(3D scene scripts)
--- START ---

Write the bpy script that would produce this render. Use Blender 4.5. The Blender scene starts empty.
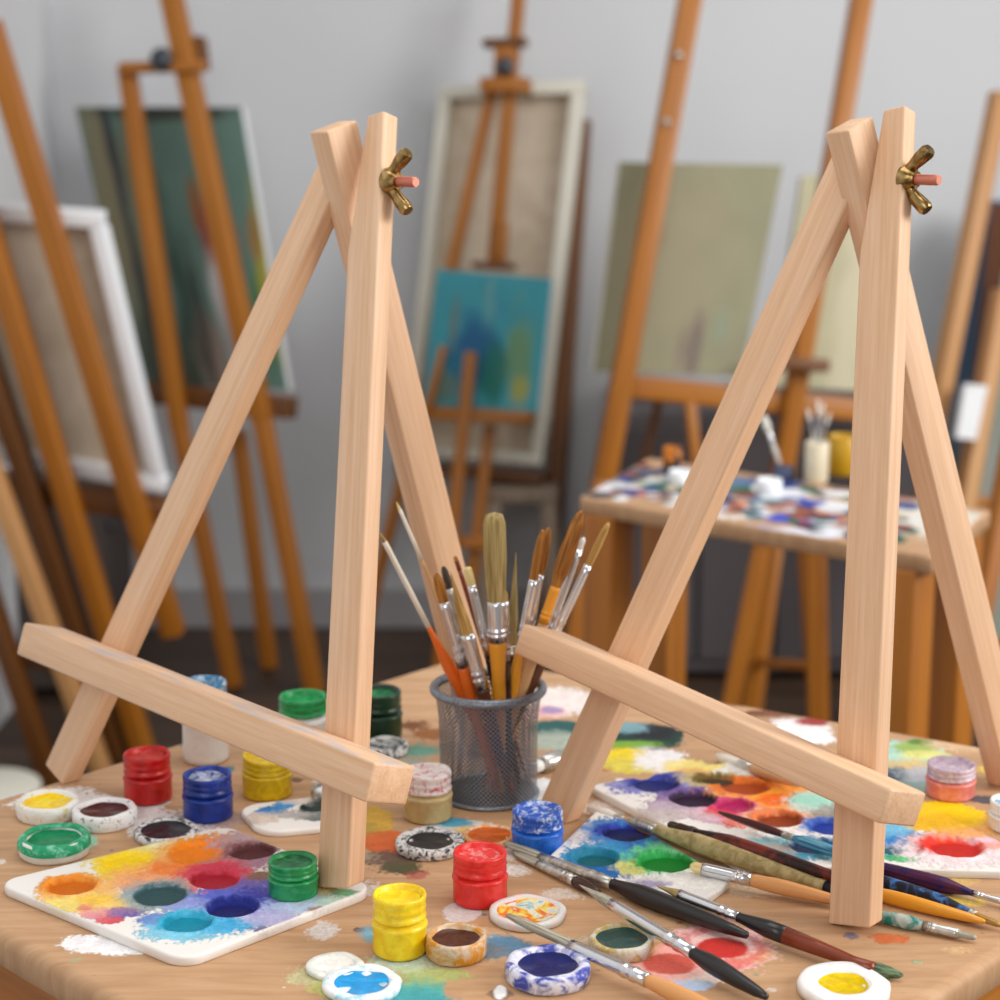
import bpy, bmesh, math, random
import numpy as np
from mathutils import Vector, Matrix
random.seed(7); rng = np.random.RandomState(5)
C = bpy.context.scene.collection
# ---------------------------------------------------------------- camera geometry
F = 1900.0; PIT = math.atan(400/F); cP, sP = math.cos(PIT), math.sin(PIT)
TZ = 0.75; CZ = TZ+0.426
CAM = Vector((0, 0, CZ))
def ray(x, y):
    u = (x-500)/F; v = (y-500)/F
    return Vector((u, cP-v*sP, -(sP+v*cP)))
def G(x, y, z=0.0):                      # point at height z above the table seen at pixel x, y
    d = ray(x, y); t = (z+TZ-CZ)/d.z
    return CAM+d*t
def GF(x, y): return G(x, y, -TZ)        # on the floor
def at(x, y, Y):
    d = ray(x, y); return CAM+d*(Y/d.y)
def onplane(x, y, o, n):
    d = ray(x, y); t = (Vector(o)-CAM).dot(n)/d.dot(n); return CAM+d*t
def depth(p): q = Vector(p)-CAM; return q.y*cP-q.z*sP
def lin(c):
    if isinstance(c, str): c = [int(c[i:i+2], 16) for i in (0, 2, 4)]
    return tuple(((v/255)/12.92 if v/255 <= .04045 else ((v/255+.055)/1.055)**2.4) for v in c[:3])
# ---------------------------------------------------------------- object helpers
def props(o, label=None, cat=None, group=None, kind=None):
    if label: o['label'] = label
    if cat: o['category'] = cat
    if group: o['group'] = group
    if kind: o['kind'] = kind
    return o
def empty(name, loc, label, cat, group=None, rz=0):
    o = bpy.data.objects.new(name, None); C.objects.link(o); o.empty_display_size = .02
    o.location = loc; o.rotation_euler = (0, 0, rz)
    return props(o, label, cat, group)
def wm(o):
    m = Matrix.LocRotScale(o.location, o.rotation_euler, o.scale) if o.get('_m') is None else None
    return m
WM = {}
def world_of(o):
    return WM[o.name] if o.name in WM else Matrix.LocRotScale(o.location, o.rotation_euler, o.scale)
def link(name, me, mat, parent=None, M=None, smooth=True, label=None):
    o = bpy.data.objects.new(name, me); C.objects.link(o)
    if mat is not None: me.materials.append(mat)
    M = M or Matrix.Identity(4)
    if parent is not None:
        o.parent = parent; o.matrix_basis = world_of(parent).inverted() @ M
    else:
        o.matrix_basis = M
    WM[o.name] = M
    if smooth:
        me.polygons.foreach_set('use_smooth', [True]*len(me.polygons))
    if label: o['label'] = label
    return o
def bm_link(name, bm, mat, parent=None, M=None, smooth=True, label=None):
    me = bpy.data.meshes.new(name); bmesh.ops.recalc_face_normals(bm, faces=bm.faces); bm.to_mesh(me); bm.free()
    return link(name, me, mat, parent, M, smooth, label)
def sharp(o, a=40):
    me = o.data
    bm = bmesh.new(); bm.from_mesh(me)
    for e in bm.edges:
        if len(e.link_faces) == 2 and e.calc_face_angle(0) > math.radians(a): e.smooth = False
    bm.to_mesh(me); bm.free(); return o
def box_bm(sx, sy, z0, z1, bev=0, seg=2, cx=0, cy=0):
    bm = bmesh.new(); bmesh.ops.create_cube(bm, size=1)
    for v in bm.verts:
        v.co = Vector((v.co.x*sx+cx, v.co.y*sy+cy, (z0+z1)/2+v.co.z*(z1-z0)))
    if bev: bmesh.ops.bevel(bm, geom=bm.edges[:], offset=bev, segments=seg, affect='EDGES', profile=.5)
    return bm
def frame(P0, axis, nrm):               # z = axis, y = nrm made perpendicular
    z = Vector(axis).normalized(); y = Vector(nrm); y = (y-z*y.dot(z)).normalized(); x = y.cross(z)
    return Matrix(((x.x, y.x, z.x, P0.x), (x.y, y.y, z.y, P0.y), (x.z, y.z, z.z, P0.z), (0, 0, 0, 1)))
def beam(name, P0, P1, w, t, nrm, mat, parent=None, bev=.0012, label=None):
    P0 = Vector(P0); P1 = Vector(P1)
    o = bm_link(name, box_bm(w, t, 0, (P1-P0).length, bev), mat, parent, frame(P0, P1-P0, nrm), True, label)
    return sharp(o, 60) if bev > .002 else o
def lathe_bm(prof, n=40, wob=0, seed=0, sx=1, sy=1):
    bm = bmesh.new(); rings = []
    r_ = random.Random(seed); ph = [r_.random()*6.28 for _ in range(6)]
    for (r, z) in prof:
        ring = []
        if r < 1e-6: ring = [bm.verts.new((0, 0, z))]
        else:
            for i in range(n):
                a = 2*math.pi*i/n
                k = 1+wob*(math.sin(2*a+ph[0]+z*300)+.7*math.sin(3*a+ph[1])+.6*math.sin(7*a+ph[2]+z*900)+.4*math.sin(11*a+ph[3]))/2
                dz = wob*r*.9*(math.sin(3*a+ph[4]+z*500)+.8*math.sin(5*a+ph[5]))
                ring.append(bm.verts.new((r*k*math.cos(a)*sx, r*k*math.sin(a)*sy, z+(dz if z > 1e-4 else 0))))
        rings.append(ring)
    for a, b in zip(rings, rings[1:]):
        if len(a) == 1 and len(b) == 1: continue
        for i in range(n):
            j = (i+1) % n
            if len(a) == 1: bm.faces.new((a[0], b[i], b[j]))
            elif len(b) == 1: bm.faces.new((a[i], a[j], b[0]))
            else: bm.faces.new((a[i], a[j], b[j], b[i]))
    return bm
def tube_bm(pts, rad, n=10, bm=None, cap=True):
    bm = bm or bmesh.new(); rings = []
    for i, p in enumerate(pts):
        p = Vector(p); d = (Vector(pts[min(i+1, len(pts)-1)])-Vector(pts[max(i-1, 0)])).normalized()
        a = d.orthogonal().normalized() if i == 0 else (a0-d*a0.dot(d)).normalized()
        a0 = a; b = d.cross(a); r = rad[i] if isinstance(rad, (list, tuple)) else rad
        rings.append([bm.verts.new(p+(a*math.cos(2*math.pi*k/n)+b*math.sin(2*math.pi*k/n))*r) for k in range(n)])
    for A, B in zip(rings, rings[1:]):
        for k in range(n): bm.faces.new((A[k], A[(k+1) % n], B[(k+1) % n], B[k]))
    if cap: bm.faces.new(rings[0][::-1]); bm.faces.new(rings[-1])
    return bm
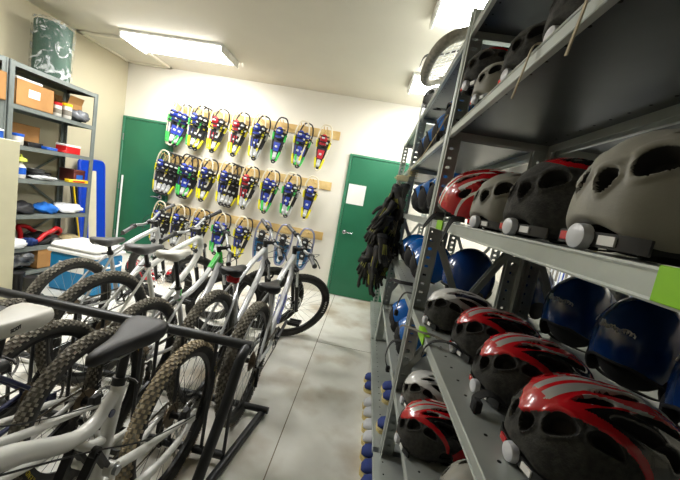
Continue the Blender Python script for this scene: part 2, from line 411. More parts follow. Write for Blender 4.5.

--- END ---

Print out the whole of the material word for word, without pictures.

**Task response:**
Write the bpy script that would produce this render. Use Blender 4.5. The Blender scene starts empty.
import bpy, bmesh, math, random
import numpy as np
from mathutils import Vector, Matrix
random.seed(7); rng = np.random.RandomState(5)
C = bpy.context.scene.collection
# ---------------------------------------------------------------- camera geometry
F = 1900.0; PIT = math.atan(400/F); cP, sP = math.cos(PIT), math.sin(PIT)
TZ = 0.75; CZ = TZ+0.426
CAM = Vector((0, 0, CZ))
def ray(x, y):
    u = (x-500)/F; v = (y-500)/F
    return Vector((u, cP-v*sP, -(sP+v*cP)))
def G(x, y, z=0.0):                      # point at height z above the table seen at pixel x, y
    d = ray(x, y); t = (z+TZ-CZ)/d.z
    return CAM+d*t
def GF(x, y): return G(x, y, -TZ)        # on the floor
def at(x, y, Y):
    d = ray(x, y); return CAM+d*(Y/d.y)
def onplane(x, y, o, n):
    d = ray(x, y); t = (Vector(o)-CAM).dot(n)/d.dot(n); return CAM+d*t
def depth(p): q = Vector(p)-CAM; return q.y*cP-q.z*sP
def lin(c):
    if isinstance(c, str): c = [int(c[i:i+2], 16) for i in (0, 2, 4)]
    return tuple(((v/255)/12.92 if v/255 <= .04045 else ((v/255+.055)/1.055)**2.4) for v in c[:3])
# ---------------------------------------------------------------- object helpers
def props(o, label=None, cat=None, group=None, kind=None):
    if label: o['label'] = label
    if cat: o['category'] = cat
    if group: o['group'] = group
    if kind: o['kind'] = kind
    return o
def empty(name, loc, label, cat, group=None, rz=0):
    o = bpy.data.objects.new(name, None); C.objects.link(o); o.empty_display_size = .02
    o.location = loc; o.rotation_euler = (0, 0, rz)
    return props(o, label, cat, group)
def wm(o):
    m = Matrix.LocRotScale(o.location, o.rotation_euler, o.scale) if o.get('_m') is None else None
    return m
WM = {}
def world_of(o):
    return WM[o.name] if o.name in WM else Matrix.LocRotScale(o.location, o.rotation_euler, o.scale)
def link(name, me, mat, parent=None, M=None, smooth=True, label=None):
    o = bpy.data.objects.new(name, me); C.objects.link(o)
    if mat is not None: me.materials.append(mat)
    M = M or Matrix.Identity(4)
    if parent is not None:
        o.parent = parent; o.matrix_basis = world_of(parent).inverted() @ M
    else:
        o.matrix_basis = M
    WM[o.name] = M
    if smooth:
        me.polygons.foreach_set('use_smooth', [True]*len(me.polygons))
    if label: o['label'] = label
    return o
def bm_link(name, bm, mat, parent=None, M=None, smooth=True, label=None):
    me = bpy.data.meshes.new(name); bmesh.ops.recalc_face_normals(bm, faces=bm.faces); bm.to_mesh(me); bm.free()
    return link(name, me, mat, parent, M, smooth, label)
def sharp(o, a=40):
    me = o.data
    bm = bmesh.new(); bm.from_mesh(me)
    for e in bm.edges:
        if len(e.link_faces) == 2 and e.calc_face_angle(0) > math.radians(a): e.smooth = False
    bm.to_mesh(me); bm.free(); return o
def box_bm(sx, sy, z0, z1, bev=0, seg=2, cx=0, cy=0):
    bm = bmesh.new(); bmesh.ops.create_cube(bm, size=1)
    for v in bm.verts:
        v.co = Vector((v.co.x*sx+cx, v.co.y*sy+cy, (z0+z1)/2+v.co.z*(z1-z0)))
    if bev: bmesh.ops.bevel(bm, geom=bm.edges[:], offset=bev, segments=seg, affect='EDGES', profile=.5)
    return bm
def frame(P0, axis, nrm):               # z = axis, y = nrm made perpendicular
    z = Vector(axis).normalized(); y = Vector(nrm); y = (y-z*y.dot(z)).normalized(); x = y.cross(z)
    return Matrix(((x.x, y.x, z.x, P0.x), (x.y, y.y, z.y, P0.y), (x.z, y.z, z.z, P0.z), (0, 0, 0, 1)))
def beam(name, P0, P1, w, t, nrm, mat, parent=None, bev=.0012, label=None):
    P0 = Vector(P0); P1 = Vector(P1)
    o = bm_link(name, box_bm(w, t, 0, (P1-P0).length, bev), mat, parent, frame(P0, P1-P0, nrm), True, label)
    return sharp(o, 60) if bev > .002 else o
def lathe_bm(prof, n=40, wob=0, seed=0, sx=1, sy=1):
    bm = bmesh.new(); rings = []
    r_ = random.Random(seed); ph = [r_.random()*6.28 for _ in range(6)]
    for (r, z) in prof:
        ring = []
        if r < 1e-6: ring = [bm.verts.new((0, 0, z))]
        else:
            for i in range(n):
                a = 2*math.pi*i/n
                k = 1+wob*(math.sin(2*a+ph[0]+z*300)+.7*math.sin(3*a+ph[1])+.6*math.sin(7*a+ph[2]+z*900)+.4*math.sin(11*a+ph[3]))/2
                dz = wob*r*.9*(math.sin(3*a+ph[4]+z*500)+.8*math.sin(5*a+ph[5]))
                ring.append(bm.verts.new((r*k*math.cos(a)*sx, r*k*math.sin(a)*sy, z+(dz if z > 1e-4 else 0))))
        rings.append(ring)
    for a, b in zip(rings, rings[1:]):
        if len(a) == 1 and len(b) == 1: continue
        for i in range(n):
            j = (i+1) % n
            if len(a) == 1: bm.faces.new((a[0], b[i], b[j]))
            elif len(b) == 1: bm.faces.new((a[i], a[j], b[0]))
            else: bm.faces.new((a[i], a[j], b[j], b[i]))
    return bm
def tube_bm(pts, rad, n=10, bm=None, cap=True):
    bm = bm or bmesh.new(); rings = []
    for i, p in enumerate(pts):
        p = Vector(p); d = (Vector(pts[min(i+1, len(pts)-1)])-Vector(pts[max(i-1, 0)])).normalized()
        a = d.orthogonal().normalized() if i == 0 else (a0-d*a0.dot(d)).normalized()
        a0 = a; b = d.cross(a); r = rad[i] if isinstance(rad, (list, tuple)) else rad
        rings.append([bm.verts.new(p+(a*math.cos(2*math.pi*k/n)+b*math.sin(2*math.pi*k/n))*r) for k in range(n)])
    for A, B in zip(rings, rings[1:]):
        for k in range(n): bm.faces.new((A[k], A[(k+1) % n], B[(k+1) % n], B[k]))
    if cap: bm.faces.new(rings[0][::-1]); bm.faces.new(rings[-1])
    return bm
Continue the Blender Python script for this scene: part 2, from line 411. More parts follow. Write for Blender 4.5.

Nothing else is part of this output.